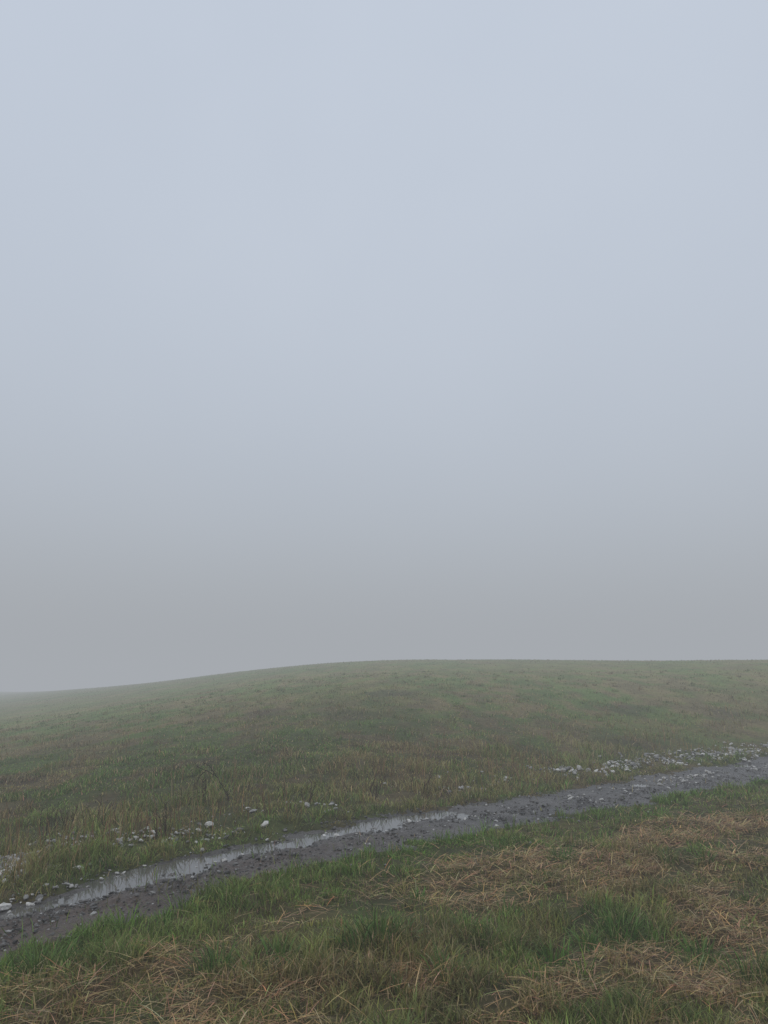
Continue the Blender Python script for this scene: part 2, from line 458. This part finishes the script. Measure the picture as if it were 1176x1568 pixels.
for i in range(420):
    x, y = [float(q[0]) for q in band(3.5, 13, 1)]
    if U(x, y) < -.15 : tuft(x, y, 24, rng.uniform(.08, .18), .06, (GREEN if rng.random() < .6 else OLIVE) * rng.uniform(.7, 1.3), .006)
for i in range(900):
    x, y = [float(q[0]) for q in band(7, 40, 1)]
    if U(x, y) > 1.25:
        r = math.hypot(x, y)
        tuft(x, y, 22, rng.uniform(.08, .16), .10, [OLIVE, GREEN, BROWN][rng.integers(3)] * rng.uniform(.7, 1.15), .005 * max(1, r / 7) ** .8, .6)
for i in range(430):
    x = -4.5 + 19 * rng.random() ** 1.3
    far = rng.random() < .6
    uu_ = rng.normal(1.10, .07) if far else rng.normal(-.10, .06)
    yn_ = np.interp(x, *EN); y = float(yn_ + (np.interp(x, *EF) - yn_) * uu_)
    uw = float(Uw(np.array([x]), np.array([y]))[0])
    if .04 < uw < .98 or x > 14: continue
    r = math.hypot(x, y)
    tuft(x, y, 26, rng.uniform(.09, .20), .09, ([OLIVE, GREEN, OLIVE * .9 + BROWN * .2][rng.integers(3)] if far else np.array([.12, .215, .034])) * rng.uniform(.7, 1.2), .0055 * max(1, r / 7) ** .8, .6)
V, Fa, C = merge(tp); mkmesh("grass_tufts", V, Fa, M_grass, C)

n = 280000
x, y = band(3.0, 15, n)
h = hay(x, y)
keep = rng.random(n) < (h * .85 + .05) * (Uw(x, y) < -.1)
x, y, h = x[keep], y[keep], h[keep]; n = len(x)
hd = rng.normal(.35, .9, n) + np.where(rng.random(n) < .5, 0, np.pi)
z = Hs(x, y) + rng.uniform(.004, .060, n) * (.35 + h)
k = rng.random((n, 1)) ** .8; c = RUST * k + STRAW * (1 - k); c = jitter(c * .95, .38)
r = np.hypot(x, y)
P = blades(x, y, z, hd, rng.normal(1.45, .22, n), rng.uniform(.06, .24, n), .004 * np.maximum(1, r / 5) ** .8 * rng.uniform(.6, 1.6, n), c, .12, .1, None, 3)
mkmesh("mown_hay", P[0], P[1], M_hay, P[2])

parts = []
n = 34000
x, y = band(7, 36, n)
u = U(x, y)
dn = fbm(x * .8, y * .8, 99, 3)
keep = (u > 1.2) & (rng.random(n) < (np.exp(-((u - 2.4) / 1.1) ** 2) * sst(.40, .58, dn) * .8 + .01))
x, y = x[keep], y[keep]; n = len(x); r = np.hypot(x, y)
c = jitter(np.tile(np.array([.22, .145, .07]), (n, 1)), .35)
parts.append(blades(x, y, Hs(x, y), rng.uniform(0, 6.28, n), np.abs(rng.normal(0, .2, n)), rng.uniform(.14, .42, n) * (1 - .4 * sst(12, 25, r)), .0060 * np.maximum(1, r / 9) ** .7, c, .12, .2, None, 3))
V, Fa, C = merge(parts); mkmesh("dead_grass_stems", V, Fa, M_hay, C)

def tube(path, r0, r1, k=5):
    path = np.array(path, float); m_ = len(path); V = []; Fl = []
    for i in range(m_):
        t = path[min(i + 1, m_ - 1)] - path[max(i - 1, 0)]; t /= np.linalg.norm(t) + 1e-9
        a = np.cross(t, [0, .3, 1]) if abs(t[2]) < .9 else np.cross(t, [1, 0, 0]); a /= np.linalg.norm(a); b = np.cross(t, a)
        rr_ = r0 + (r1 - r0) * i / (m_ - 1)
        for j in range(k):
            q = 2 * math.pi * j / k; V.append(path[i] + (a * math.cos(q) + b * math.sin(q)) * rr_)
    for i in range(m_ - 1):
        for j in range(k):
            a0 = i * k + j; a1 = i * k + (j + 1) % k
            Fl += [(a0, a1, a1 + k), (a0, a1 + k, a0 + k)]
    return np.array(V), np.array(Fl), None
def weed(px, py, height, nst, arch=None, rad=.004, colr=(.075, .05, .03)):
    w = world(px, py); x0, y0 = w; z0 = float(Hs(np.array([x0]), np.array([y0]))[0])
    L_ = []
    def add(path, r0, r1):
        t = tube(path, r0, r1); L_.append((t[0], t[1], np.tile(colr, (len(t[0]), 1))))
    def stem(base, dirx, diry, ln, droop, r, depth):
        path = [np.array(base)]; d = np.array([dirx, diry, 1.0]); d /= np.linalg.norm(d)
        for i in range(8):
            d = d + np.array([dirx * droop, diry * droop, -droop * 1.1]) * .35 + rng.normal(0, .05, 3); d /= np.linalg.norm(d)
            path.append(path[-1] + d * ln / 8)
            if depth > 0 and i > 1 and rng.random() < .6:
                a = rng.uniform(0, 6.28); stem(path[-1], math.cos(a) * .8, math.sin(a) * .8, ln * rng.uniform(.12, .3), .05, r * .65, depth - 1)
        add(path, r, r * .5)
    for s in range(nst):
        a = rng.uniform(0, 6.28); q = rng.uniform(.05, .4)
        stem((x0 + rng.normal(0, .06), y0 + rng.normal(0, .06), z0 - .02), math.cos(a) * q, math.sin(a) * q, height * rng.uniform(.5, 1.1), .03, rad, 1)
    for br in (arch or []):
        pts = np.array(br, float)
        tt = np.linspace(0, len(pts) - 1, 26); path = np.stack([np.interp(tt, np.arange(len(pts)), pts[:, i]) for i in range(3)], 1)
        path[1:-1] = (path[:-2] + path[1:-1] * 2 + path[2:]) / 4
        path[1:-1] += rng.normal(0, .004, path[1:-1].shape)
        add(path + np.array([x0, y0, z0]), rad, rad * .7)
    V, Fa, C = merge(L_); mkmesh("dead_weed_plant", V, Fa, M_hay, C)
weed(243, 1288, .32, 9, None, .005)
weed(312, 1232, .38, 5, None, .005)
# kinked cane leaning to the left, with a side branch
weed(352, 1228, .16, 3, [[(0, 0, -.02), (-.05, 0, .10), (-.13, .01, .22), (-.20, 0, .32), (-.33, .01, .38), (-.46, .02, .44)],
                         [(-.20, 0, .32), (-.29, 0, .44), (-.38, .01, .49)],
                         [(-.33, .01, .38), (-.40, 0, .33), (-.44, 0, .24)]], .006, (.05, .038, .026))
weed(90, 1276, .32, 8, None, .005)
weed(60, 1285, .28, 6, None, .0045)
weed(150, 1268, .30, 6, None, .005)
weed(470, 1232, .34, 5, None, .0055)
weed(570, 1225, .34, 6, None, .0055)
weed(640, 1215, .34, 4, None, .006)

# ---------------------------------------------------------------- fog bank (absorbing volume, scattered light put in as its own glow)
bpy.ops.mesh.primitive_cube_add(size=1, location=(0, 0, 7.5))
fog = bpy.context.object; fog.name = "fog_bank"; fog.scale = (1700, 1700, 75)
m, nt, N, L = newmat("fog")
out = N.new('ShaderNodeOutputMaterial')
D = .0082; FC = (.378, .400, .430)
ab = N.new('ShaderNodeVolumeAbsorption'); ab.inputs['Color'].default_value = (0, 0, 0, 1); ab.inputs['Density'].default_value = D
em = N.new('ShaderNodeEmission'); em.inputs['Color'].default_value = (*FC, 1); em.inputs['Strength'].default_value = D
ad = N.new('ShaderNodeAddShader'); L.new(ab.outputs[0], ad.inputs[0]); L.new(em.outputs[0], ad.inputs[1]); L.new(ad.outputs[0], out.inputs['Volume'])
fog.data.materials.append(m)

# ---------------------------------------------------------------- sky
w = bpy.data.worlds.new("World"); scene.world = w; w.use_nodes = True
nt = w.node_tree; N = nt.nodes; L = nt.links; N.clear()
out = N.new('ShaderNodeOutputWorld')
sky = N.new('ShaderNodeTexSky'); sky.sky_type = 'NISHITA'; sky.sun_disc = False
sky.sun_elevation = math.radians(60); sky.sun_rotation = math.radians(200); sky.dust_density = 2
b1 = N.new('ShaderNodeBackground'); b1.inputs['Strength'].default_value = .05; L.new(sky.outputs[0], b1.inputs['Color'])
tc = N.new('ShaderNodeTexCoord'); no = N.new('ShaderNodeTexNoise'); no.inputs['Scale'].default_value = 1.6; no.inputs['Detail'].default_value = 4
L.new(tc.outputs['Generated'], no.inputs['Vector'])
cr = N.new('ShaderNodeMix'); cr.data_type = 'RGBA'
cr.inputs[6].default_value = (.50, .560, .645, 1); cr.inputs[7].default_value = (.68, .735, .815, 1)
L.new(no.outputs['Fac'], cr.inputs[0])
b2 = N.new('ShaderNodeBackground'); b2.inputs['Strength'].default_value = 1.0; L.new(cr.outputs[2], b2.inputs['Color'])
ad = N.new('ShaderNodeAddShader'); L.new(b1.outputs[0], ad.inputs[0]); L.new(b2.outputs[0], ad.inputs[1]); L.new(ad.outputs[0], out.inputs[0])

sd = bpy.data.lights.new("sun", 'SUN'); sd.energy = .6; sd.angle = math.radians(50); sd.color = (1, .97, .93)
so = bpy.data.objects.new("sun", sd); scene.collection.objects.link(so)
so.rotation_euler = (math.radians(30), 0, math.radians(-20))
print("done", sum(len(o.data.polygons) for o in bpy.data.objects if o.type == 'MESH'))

◇ ◇ ◇ ◇

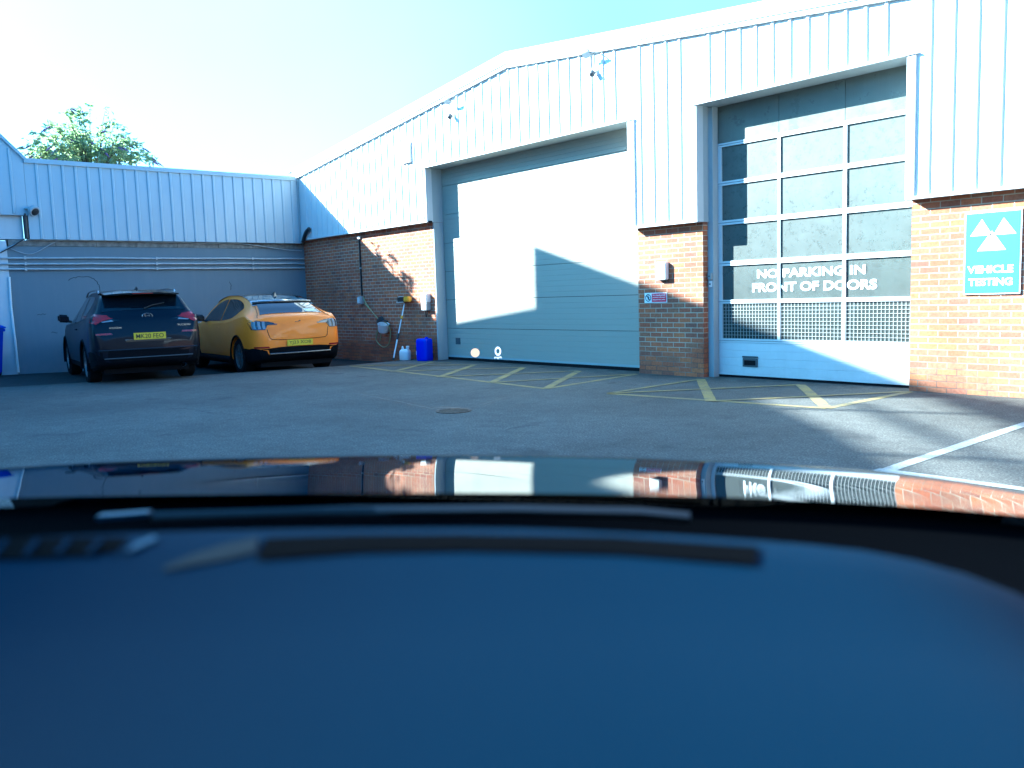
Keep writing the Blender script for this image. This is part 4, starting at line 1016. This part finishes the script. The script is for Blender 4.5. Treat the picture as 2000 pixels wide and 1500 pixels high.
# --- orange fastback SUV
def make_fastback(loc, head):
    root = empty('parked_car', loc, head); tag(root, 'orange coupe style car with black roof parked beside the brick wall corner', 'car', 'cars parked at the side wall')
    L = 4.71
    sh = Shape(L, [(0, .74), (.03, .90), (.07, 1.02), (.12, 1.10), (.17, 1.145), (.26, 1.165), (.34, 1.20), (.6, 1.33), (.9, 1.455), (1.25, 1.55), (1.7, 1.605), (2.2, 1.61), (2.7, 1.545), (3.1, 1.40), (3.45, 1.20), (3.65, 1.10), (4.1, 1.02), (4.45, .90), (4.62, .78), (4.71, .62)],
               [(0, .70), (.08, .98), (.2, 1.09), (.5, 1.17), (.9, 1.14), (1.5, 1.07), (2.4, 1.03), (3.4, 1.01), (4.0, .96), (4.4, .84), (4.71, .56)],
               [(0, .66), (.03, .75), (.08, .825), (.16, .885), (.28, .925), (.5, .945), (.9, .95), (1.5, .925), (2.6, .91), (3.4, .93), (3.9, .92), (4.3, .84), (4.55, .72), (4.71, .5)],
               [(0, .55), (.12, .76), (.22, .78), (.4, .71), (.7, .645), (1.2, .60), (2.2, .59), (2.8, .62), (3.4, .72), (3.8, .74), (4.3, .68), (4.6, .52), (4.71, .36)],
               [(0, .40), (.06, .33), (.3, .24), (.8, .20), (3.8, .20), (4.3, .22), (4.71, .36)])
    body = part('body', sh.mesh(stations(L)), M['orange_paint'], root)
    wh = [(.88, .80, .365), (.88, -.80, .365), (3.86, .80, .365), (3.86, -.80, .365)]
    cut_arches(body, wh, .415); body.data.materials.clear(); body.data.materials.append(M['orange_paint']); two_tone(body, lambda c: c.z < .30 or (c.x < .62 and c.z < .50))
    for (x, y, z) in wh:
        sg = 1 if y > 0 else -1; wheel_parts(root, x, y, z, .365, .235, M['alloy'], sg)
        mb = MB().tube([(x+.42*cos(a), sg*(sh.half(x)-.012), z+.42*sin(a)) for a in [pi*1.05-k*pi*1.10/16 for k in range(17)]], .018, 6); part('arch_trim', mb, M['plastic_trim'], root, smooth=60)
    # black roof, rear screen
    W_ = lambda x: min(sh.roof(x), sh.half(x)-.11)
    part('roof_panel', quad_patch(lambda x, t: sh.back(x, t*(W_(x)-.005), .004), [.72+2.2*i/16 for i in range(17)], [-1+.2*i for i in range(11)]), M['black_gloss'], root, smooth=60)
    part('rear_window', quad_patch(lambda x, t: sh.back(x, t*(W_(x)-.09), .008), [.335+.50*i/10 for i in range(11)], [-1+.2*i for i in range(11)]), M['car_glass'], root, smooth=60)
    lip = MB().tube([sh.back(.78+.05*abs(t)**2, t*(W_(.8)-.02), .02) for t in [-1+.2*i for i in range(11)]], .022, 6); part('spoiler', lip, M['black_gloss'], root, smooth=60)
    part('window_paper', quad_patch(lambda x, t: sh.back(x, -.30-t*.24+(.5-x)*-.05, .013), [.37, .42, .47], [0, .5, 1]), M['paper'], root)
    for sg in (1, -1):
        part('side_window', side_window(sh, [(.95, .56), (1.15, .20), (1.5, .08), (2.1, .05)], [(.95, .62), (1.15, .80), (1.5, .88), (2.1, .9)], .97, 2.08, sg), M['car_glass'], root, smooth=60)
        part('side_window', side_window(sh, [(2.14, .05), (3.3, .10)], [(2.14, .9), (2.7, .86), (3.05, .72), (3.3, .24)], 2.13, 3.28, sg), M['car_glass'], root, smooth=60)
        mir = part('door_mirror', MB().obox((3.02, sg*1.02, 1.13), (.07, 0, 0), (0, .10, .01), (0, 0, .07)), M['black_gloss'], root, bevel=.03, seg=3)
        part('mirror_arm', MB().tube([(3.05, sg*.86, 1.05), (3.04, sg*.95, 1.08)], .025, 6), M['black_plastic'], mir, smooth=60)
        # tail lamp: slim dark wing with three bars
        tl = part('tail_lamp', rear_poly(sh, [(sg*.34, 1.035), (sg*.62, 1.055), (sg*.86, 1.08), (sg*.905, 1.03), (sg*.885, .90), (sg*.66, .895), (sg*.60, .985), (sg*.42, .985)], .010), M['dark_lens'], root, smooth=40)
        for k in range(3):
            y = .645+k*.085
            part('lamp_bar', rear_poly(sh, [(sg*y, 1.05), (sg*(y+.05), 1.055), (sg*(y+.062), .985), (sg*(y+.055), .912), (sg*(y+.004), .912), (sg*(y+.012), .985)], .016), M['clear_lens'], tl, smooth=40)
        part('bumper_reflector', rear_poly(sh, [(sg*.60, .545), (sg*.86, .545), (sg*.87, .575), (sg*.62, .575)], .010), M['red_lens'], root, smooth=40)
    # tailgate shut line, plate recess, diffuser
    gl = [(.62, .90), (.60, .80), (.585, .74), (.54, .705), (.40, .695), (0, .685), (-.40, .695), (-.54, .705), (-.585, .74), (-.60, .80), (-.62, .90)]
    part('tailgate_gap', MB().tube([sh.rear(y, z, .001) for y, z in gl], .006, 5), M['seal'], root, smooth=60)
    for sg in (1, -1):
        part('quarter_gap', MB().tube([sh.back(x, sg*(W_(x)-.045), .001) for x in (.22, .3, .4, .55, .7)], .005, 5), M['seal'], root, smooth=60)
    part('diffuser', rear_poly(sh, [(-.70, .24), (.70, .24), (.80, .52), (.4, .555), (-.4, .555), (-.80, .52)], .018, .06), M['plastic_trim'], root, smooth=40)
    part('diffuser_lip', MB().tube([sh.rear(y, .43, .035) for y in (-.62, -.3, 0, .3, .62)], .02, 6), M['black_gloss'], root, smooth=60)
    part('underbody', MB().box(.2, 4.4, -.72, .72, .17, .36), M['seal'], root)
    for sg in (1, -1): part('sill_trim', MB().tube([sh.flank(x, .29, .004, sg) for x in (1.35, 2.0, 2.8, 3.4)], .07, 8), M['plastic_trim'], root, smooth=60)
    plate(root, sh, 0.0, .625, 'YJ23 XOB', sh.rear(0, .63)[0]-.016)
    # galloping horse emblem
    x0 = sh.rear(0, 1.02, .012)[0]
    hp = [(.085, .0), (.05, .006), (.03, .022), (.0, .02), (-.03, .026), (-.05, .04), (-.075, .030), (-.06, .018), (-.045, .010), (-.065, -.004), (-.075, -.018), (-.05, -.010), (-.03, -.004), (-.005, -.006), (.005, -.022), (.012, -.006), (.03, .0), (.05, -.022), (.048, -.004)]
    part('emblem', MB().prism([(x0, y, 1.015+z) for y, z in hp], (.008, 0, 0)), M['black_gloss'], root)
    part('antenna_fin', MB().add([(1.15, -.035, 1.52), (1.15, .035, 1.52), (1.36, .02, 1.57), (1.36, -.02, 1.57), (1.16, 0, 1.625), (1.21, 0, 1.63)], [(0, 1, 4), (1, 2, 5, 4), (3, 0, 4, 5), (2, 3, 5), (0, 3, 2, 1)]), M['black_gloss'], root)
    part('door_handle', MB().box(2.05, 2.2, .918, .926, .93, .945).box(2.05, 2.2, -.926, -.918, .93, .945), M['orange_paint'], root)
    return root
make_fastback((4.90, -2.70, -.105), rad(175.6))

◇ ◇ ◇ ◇

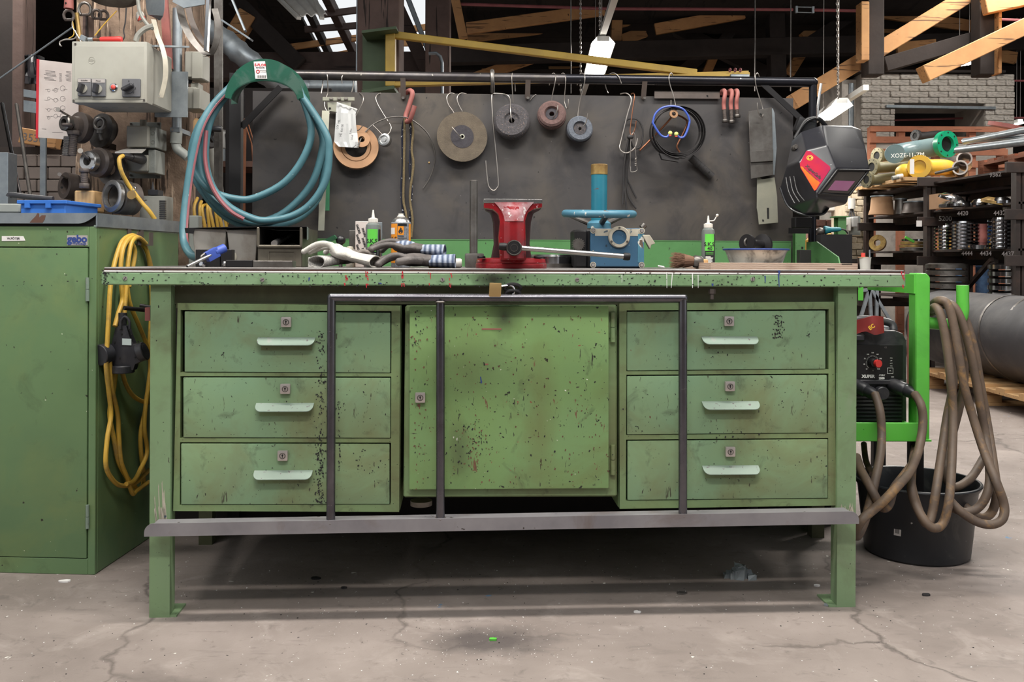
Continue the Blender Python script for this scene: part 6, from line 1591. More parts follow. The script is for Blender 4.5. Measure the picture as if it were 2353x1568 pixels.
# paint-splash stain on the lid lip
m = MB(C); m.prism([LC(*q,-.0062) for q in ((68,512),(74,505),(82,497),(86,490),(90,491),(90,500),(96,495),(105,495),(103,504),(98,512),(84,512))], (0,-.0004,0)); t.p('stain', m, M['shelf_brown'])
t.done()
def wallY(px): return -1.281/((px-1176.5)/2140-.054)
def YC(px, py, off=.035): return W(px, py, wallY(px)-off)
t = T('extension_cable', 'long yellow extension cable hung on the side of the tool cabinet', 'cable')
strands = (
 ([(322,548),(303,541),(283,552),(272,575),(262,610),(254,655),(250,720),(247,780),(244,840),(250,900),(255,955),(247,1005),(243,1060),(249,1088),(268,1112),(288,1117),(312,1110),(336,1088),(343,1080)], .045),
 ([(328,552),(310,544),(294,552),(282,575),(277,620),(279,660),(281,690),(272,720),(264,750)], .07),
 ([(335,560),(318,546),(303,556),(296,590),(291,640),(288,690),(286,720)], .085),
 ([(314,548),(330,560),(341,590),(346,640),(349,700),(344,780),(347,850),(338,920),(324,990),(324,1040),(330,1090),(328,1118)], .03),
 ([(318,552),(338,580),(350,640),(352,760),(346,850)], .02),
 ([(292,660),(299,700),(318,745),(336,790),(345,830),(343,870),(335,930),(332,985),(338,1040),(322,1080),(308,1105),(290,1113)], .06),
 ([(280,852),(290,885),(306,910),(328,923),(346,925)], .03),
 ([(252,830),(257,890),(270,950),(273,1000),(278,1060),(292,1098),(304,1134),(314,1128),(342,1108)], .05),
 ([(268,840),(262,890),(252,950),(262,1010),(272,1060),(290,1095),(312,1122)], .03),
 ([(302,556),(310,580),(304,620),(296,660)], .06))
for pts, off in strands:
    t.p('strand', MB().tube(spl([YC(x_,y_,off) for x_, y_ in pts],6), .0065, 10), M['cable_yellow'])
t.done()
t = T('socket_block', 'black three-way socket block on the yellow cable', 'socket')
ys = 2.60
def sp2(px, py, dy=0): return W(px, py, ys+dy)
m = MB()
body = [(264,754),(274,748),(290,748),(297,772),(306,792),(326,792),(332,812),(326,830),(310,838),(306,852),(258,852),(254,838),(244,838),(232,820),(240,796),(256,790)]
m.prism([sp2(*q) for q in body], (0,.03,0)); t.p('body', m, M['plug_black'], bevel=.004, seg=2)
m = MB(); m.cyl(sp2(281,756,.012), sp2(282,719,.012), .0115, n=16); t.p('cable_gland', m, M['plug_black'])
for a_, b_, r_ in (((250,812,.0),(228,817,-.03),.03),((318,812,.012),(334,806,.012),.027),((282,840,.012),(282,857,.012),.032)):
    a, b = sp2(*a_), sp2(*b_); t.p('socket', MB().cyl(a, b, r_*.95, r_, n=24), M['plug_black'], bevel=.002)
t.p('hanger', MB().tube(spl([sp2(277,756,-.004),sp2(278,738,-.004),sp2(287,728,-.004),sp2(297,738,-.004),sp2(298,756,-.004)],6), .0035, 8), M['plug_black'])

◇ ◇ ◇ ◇

[TASK STATEMENT] Which lines hold the word "were"? Return all of them from the records above.

[EXERCISE RESULT]
Continue the Blender Python script for this scene: part 2, from line 458. This part finishes the script. Measure the picture as if it were 1176x1568 pixels.
Continue the Blender Python script for this scene: part 6, from line 1591. More parts follow. The script is for Blender 4.5. Measure the picture as if it were 2353x1568 pixels.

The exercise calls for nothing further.